Zehn Morde waren es am Ende, mehrere Sprengstoffanschläge und eine Beute aus Raubzügen bei Geldinstituten vom Oktober 1999 bis zum November 2011 in einer Gesamthöhe von etwa 700.000 Euro. Geld, das Beate Zschäpe verwaltete, die in einer Art „Arbeitsteilung“, wie es die Bundesanwaltschaft darlegte, auch für die Aufrechterhaltung der Fassade ihrer „Familie“ in Chemnitz, Zwickau und bei den vielen Urlauben auf Fehmarn Sorge trug. So könnte heute das Urteil gegen Beate Zschäpe auf „Beihilfe zum Mord in mehreren Fällen“ lauten, in Verbindung mit der von ihr zugegebenen Brandexplosion im Zwickauer Unterschlupf des „NSU“, bei dem eine betagte Seniorin nur mit Glück lebend aus ihrer Wohnung befreit werden konnte.

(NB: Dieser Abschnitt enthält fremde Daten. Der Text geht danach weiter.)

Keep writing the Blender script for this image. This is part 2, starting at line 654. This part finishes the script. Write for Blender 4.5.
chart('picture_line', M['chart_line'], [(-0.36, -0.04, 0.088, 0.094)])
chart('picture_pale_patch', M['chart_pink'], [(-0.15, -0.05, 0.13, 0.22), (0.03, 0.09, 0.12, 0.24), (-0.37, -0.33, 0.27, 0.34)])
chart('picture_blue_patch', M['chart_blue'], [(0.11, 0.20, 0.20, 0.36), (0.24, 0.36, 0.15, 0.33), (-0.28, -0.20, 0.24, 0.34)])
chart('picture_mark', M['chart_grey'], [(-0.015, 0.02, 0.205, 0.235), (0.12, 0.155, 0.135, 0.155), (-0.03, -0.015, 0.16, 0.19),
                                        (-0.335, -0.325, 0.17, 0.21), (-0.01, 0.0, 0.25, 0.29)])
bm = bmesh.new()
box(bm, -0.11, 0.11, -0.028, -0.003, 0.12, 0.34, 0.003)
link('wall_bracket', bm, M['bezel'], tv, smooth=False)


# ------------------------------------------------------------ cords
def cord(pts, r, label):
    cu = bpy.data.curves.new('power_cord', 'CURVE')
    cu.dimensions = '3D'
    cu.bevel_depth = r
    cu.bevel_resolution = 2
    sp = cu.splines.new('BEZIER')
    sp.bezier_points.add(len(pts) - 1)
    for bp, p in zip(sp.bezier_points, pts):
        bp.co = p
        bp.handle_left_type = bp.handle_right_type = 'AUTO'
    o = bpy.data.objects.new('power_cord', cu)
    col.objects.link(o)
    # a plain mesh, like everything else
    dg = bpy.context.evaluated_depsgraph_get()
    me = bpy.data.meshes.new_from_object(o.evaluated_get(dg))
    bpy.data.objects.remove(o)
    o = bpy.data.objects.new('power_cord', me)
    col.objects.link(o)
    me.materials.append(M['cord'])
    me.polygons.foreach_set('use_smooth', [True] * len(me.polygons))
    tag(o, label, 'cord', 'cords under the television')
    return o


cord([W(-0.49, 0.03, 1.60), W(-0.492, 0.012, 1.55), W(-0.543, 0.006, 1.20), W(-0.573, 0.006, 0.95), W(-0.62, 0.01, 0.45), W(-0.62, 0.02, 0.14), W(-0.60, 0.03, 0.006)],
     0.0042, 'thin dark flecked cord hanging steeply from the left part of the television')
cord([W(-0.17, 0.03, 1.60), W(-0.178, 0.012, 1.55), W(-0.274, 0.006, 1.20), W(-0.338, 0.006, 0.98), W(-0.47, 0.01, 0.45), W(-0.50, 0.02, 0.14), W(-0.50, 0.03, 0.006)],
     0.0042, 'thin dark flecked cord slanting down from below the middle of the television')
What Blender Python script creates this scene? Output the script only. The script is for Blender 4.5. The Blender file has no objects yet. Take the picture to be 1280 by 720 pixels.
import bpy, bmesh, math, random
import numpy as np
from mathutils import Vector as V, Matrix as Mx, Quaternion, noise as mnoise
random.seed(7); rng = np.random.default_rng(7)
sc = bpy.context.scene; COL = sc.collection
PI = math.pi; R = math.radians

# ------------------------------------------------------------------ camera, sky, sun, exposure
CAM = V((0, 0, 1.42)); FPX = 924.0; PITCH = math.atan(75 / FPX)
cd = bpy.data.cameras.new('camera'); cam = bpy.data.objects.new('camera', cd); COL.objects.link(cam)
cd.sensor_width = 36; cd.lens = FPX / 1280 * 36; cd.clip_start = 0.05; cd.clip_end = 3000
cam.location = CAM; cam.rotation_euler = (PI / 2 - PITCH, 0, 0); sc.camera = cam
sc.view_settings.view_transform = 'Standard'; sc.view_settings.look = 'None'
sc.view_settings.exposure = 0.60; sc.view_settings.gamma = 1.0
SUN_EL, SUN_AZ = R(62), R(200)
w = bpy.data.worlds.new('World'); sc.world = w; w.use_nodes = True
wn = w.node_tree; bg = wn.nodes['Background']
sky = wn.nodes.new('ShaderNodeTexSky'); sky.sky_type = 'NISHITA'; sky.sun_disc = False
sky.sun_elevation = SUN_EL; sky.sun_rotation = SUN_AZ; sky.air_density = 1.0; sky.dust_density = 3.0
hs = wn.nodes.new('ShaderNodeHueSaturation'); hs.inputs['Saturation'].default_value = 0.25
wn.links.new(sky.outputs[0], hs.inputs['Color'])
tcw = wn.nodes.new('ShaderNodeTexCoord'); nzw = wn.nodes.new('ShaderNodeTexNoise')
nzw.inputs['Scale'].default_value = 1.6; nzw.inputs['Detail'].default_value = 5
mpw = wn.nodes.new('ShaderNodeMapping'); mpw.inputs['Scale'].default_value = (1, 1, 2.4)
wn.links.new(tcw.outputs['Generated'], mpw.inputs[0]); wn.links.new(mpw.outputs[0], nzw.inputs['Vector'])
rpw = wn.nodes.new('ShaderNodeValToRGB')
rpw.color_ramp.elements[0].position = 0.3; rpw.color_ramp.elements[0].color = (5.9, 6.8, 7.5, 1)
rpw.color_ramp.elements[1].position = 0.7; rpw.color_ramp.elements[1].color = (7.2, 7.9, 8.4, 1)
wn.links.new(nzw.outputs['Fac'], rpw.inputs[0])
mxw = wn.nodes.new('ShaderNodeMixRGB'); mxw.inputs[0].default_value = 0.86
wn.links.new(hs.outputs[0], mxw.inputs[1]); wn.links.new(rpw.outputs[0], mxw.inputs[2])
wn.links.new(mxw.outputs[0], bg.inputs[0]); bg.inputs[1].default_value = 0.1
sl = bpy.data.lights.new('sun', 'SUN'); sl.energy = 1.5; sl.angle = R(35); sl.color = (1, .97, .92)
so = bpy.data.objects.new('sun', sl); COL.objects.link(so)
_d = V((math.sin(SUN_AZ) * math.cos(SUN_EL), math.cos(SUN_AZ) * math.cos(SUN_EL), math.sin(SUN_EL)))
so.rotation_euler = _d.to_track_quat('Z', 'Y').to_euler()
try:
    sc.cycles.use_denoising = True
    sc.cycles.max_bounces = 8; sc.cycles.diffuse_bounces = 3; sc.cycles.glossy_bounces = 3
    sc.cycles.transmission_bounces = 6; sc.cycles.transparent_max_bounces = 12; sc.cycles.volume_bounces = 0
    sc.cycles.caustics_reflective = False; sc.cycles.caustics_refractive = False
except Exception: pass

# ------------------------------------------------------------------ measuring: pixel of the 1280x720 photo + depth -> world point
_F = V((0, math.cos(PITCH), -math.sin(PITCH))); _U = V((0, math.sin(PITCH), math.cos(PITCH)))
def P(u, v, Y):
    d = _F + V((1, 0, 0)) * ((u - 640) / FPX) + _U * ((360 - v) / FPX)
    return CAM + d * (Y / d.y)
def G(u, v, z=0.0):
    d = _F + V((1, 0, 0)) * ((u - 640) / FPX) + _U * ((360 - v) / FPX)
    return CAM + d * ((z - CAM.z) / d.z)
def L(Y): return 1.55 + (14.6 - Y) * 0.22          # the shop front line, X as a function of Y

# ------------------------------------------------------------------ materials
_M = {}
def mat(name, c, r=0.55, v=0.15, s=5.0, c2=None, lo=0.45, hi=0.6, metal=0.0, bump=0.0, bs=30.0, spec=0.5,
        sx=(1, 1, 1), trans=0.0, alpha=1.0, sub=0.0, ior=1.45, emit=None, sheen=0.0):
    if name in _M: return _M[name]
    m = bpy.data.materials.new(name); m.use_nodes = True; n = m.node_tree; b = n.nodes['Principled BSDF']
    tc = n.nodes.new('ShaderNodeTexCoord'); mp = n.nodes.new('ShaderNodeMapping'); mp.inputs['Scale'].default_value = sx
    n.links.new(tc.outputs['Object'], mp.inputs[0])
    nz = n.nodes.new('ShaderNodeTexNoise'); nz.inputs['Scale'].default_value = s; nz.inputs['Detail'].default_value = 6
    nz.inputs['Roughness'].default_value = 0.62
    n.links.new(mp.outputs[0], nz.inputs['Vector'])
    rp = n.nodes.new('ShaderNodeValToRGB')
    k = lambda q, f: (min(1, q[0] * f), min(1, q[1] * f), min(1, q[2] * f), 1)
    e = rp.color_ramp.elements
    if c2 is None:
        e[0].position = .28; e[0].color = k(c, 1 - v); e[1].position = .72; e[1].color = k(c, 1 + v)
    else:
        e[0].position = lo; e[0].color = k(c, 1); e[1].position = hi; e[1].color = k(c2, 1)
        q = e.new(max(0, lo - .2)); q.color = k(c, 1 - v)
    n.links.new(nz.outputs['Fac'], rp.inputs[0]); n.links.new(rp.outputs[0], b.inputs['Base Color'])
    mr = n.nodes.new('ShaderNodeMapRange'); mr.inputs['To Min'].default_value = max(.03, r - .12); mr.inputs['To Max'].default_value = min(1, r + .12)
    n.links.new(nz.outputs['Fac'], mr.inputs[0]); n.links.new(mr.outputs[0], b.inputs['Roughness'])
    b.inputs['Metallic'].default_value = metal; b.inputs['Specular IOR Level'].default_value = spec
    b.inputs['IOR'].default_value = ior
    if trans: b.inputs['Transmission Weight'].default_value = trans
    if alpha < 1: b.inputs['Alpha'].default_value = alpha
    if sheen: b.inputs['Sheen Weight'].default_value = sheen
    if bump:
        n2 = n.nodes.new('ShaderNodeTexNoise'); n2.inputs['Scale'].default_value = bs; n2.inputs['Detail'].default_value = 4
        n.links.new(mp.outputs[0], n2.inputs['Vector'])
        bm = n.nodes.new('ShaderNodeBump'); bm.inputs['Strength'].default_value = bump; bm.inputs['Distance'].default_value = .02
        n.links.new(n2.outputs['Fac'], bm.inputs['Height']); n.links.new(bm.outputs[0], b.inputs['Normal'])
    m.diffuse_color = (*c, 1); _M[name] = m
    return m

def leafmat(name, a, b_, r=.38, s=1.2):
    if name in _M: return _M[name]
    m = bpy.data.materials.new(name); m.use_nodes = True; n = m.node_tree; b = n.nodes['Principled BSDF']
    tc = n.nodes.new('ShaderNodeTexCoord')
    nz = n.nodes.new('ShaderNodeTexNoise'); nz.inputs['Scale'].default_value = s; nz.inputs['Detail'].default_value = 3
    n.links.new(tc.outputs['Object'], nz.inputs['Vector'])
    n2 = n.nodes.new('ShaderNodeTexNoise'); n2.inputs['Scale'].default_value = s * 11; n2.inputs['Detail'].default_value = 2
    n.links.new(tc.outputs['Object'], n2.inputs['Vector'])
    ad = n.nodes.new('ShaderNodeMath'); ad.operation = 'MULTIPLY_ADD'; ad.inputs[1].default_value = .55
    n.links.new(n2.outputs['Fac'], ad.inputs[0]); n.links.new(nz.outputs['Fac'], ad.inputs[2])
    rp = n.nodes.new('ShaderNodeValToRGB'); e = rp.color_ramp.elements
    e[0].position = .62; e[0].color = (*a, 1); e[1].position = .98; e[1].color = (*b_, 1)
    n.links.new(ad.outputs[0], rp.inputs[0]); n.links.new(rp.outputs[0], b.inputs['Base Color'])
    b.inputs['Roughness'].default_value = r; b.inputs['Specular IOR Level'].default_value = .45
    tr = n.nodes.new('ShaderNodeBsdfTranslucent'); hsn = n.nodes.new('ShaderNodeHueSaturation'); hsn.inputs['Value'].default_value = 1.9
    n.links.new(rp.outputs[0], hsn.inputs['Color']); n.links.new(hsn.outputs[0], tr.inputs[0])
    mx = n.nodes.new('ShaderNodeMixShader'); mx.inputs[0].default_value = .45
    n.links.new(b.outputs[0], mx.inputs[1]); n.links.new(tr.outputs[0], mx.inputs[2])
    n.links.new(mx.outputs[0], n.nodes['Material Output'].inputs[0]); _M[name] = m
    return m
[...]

Beate Zschäpe am 08.11.2011 bei der erkennungsdienstlichen Behandlung nach ihrer Festnahme in Jena – Bildquelle: LKA Thüringen / Kripo Jena

Die höchste Strafe, die ein Gericht in Deutschland hierfür verhängen kann ist eine lebenslange Freiheitsstrafe. Eine solche Strafe ist im strengen Wortsinn jedoch nicht „lebenslang“ sondern der Verurteilte muss mit Blick auf die Menschenwürde eine konkrete Chance haben, nach frühestens 15 Jahren freizukommen. Ein zu „lebenslang“ Verurteilter kommt aber nur frei, wenn man ihn dann als nicht mehr gefährlich ansieht. Dafür wird ein Gutachter hinzugezogen und das Sicherheitsbedürfnis der Bevölkerung berücksichtigt. Anders ist es bei einer vom Gericht festgestellten „Besonderen Schwere der Schuld“. Hier scheidet die vorzeitige Entlassung auf Bewährung nach 15 Jahren in der Regel aus.

Damit ein Gericht im Urteil die besondere Schwere der Schuld feststellen kann, müssen die Richter hierzu Tat und Persönlichkeit des Täters – hier also von Beate Zschäpe – würdigen, also: Hätte sie Mordtaten, Anschläge, Raubzüge verhindern können? Wird eine besonders schwere Schuld festgestellt, muss die Strafvollstreckungskammer nach 15 Jahren die weitere Mindesthaftdauer festlegen. Dann kommen der oder die Verurteilte erst in Freiheit, wenn er/sie nicht mehr als gefährlich gilt.